A sequence begins 2, 5, 7, 12, 19, … Each term (after the first two terms) is equal to the sum of the two previous terms. How many of the following statements are true?
I. The 20th term is divisible by 2 II. The 40th term is divisible by 2 III. The 40th term is divisible by 3 IV. The 60th term is divisible by 3
How do we do this? Are there specific properties that we need to know?
Let's work modulo 2 and 3. 2 first.
The first term is 0 mod 2. The next is 1 mod 2. If we continue this pattern, we have:
0, 1, 1, 0, 1, 1, ...
This is easy to prove. Anyway, this makes the 20th term 1 mod 2 and the 40th term 0 mod 2, so I is false and II is true.
Now, modulo 3 we have:
2, 2, 1, 0, 1, 1, 2, 0, 2, 2, ...
This repeats with the sequence 22101120. So the 40th term is 0 mod 3, and the 60th term is also 0 mod 3. So statements III and IV are also true. The answer is 3.

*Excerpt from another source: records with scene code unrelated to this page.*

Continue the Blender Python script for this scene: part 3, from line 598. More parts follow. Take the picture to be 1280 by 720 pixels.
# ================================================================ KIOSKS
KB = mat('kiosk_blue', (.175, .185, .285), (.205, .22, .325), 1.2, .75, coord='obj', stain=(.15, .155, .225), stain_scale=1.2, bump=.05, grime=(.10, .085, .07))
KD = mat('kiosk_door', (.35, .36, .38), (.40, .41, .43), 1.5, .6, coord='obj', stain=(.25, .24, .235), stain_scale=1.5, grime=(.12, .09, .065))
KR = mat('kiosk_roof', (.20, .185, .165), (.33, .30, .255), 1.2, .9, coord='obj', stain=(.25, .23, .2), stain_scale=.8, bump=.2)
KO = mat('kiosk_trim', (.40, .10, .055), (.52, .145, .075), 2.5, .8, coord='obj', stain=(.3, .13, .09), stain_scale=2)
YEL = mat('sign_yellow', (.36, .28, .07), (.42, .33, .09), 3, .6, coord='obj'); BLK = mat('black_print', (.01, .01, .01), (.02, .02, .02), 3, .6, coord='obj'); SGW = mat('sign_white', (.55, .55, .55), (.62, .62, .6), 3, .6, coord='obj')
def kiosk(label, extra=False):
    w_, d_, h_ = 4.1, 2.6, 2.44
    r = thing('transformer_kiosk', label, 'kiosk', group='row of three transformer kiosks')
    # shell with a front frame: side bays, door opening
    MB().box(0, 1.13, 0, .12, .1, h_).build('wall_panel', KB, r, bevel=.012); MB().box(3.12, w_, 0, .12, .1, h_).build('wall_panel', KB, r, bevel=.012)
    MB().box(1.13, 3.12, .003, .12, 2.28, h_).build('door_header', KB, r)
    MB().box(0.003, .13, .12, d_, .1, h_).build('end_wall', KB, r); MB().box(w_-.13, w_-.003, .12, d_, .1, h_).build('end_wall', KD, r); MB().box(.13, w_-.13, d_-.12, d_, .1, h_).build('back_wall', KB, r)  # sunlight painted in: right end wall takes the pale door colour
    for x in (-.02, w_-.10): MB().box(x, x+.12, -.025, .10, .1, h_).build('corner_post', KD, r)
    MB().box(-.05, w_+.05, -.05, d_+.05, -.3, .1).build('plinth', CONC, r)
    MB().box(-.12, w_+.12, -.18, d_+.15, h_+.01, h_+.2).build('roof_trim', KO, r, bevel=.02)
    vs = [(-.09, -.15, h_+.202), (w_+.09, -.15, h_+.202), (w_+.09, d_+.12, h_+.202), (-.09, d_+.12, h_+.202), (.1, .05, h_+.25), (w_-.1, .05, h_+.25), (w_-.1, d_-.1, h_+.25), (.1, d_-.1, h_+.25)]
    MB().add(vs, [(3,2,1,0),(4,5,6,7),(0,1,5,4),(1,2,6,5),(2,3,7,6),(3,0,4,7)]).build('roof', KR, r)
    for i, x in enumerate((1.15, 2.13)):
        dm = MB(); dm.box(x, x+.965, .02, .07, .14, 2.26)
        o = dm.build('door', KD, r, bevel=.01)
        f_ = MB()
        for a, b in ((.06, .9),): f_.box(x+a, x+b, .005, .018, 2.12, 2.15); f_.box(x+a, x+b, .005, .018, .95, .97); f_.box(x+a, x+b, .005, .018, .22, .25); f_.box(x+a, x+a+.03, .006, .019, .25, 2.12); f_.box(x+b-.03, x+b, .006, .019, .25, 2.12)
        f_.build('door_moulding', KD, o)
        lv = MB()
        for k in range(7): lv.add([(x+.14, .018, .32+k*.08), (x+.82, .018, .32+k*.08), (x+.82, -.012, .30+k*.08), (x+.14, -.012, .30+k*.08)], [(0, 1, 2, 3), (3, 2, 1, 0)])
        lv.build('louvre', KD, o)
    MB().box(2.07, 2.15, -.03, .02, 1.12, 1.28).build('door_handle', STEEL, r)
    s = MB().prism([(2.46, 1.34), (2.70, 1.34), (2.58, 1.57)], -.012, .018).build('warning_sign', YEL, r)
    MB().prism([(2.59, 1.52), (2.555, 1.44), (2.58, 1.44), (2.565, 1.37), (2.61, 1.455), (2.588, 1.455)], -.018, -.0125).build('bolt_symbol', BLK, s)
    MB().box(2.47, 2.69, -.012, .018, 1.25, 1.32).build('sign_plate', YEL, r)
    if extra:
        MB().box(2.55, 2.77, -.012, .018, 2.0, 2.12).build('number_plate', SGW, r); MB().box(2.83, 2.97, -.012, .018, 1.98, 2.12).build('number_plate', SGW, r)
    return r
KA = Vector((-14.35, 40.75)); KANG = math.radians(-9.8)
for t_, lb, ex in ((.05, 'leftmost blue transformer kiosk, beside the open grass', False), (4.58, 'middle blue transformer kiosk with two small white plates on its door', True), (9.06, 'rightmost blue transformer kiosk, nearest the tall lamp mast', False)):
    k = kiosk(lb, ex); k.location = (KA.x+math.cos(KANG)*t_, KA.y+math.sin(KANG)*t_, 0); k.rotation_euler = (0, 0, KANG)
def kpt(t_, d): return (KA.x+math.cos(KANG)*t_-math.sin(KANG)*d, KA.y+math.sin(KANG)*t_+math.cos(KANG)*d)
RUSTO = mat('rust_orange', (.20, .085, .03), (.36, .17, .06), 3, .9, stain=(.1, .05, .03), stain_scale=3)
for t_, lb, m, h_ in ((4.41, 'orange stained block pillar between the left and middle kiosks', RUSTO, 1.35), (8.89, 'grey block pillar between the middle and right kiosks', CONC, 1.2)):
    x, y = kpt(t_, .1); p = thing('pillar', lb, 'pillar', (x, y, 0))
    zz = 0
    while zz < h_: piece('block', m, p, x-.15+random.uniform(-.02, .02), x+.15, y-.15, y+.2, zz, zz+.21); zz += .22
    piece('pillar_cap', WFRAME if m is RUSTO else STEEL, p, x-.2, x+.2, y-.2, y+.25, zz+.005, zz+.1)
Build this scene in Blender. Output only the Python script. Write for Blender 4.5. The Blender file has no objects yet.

A couple of hints for the first two:
For the last two, look for a pattern for the terms modulo $3$.
I assume the first term (not the zero-th term) is considered to be $2$.
Consider the sequence modulo $2$. It will be
$$0,1,1,0,1,1,0,1,1,\cdots$$ So the $3n+1$-st term is divisible by $2$. Thus statement I is false, but II is true.
Consider the sequence modulo $3$. It will be
$$2,2,1,0,1,1,2,0,2,2,1,0,1,1,2,0,\cdots$$ so terms $8k+4$ and $8k$ will be divisible by $3$. Thus statement III is true, and IV is also true.